Last year I ran a story on a machine that can produce water out of thin air. I remember several people on the blog (logically, I might add) questioned it was real. Well, here’s more info. Apparently, it is.

Amazing. A gizmo which sucks the air in, then sucks the water out of the air, and then spews out clean fresh water. 500 Gallons of it – a day. Every off-grid home should have one. Only problem is it’ll set you back a cool $500,000 . FEMA have already bought two, and the US Army is said to be on the verge of buying many, because getting our boys pure water is one of the key logistics requirements of any operational planning.

The box o’ tricks is from Aqua Sciences Inc, and the company says the high cost is justified because in the end it “only costs you $0.25 per gallon.” For those of us without an entire battalion at our command, however the price is still a little steep. The makers are working on a consumer model, but it won’t be out any time soon.

Its precise workings aren’t public, but they use a chemical process similar to the one that causes salt to absorb moisture from the air (and clump up your saltshaker). The water-harvesting technology was originally the brainchild of the Pentagon’s Defense Advanced Research Projects Agency (DARPA), which sought ways to ensure sustainable water supplies for U.S. combat troops deployed in arid regions like Iraq.

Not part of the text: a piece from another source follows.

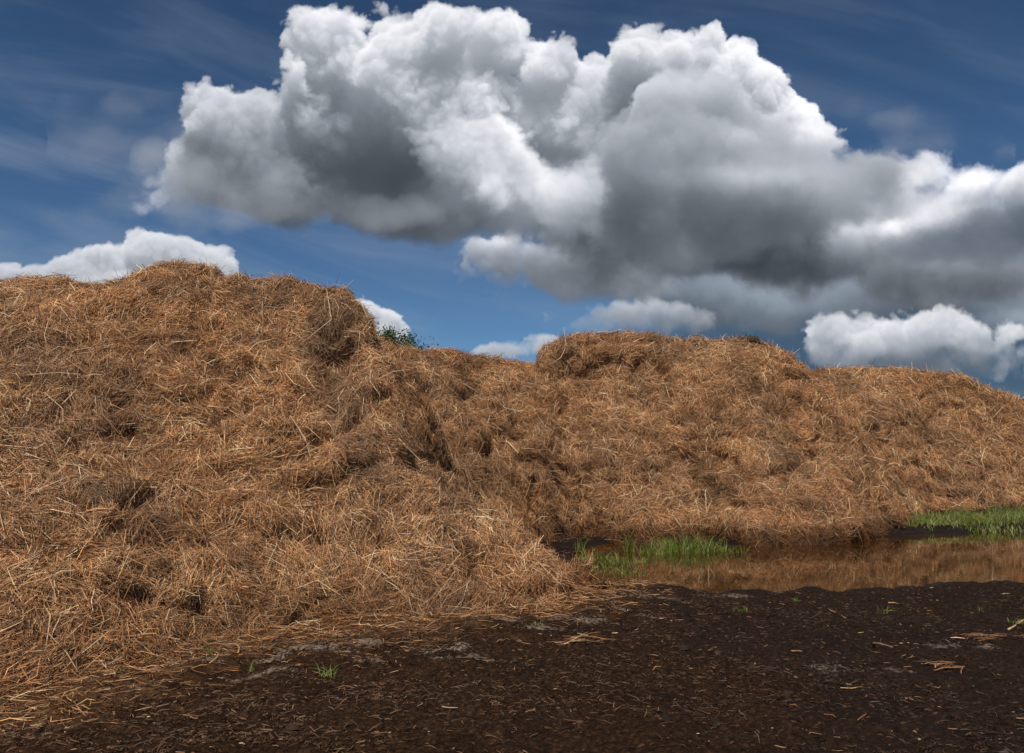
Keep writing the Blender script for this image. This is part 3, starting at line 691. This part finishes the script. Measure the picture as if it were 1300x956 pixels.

Posted by James Hudnall on 01/15 at 05:29 PM
 
  1. That’s amazing. I’m still trying to figure out how you can pull 500 gallons of water out of the air without affecting the local humidity, as they claim.

    Posted by Paul T  on  01/15  at  06:32 PM
  2. Well, the atmosphere is full of two things besides water vapor. Hydrogen and oxygen, the two atoms that create water when combined. Maybe they have found a reverse osmosis method.

    Posted by James Hudnall  on  01/15  at  07:51 PM
  3. The atmosphere is mostly nitrogen and oxygen, with water vapor anywhere from 1 to 4%. Free hydrogen levels are actually pretty low: http://www.physicalgeography.net/fundamentals/7a.html.
    I think you’re right about the reverse osmosis process, they must find some way to pump hydrogen into the mix and fuse it with the ambient oxygen to create water.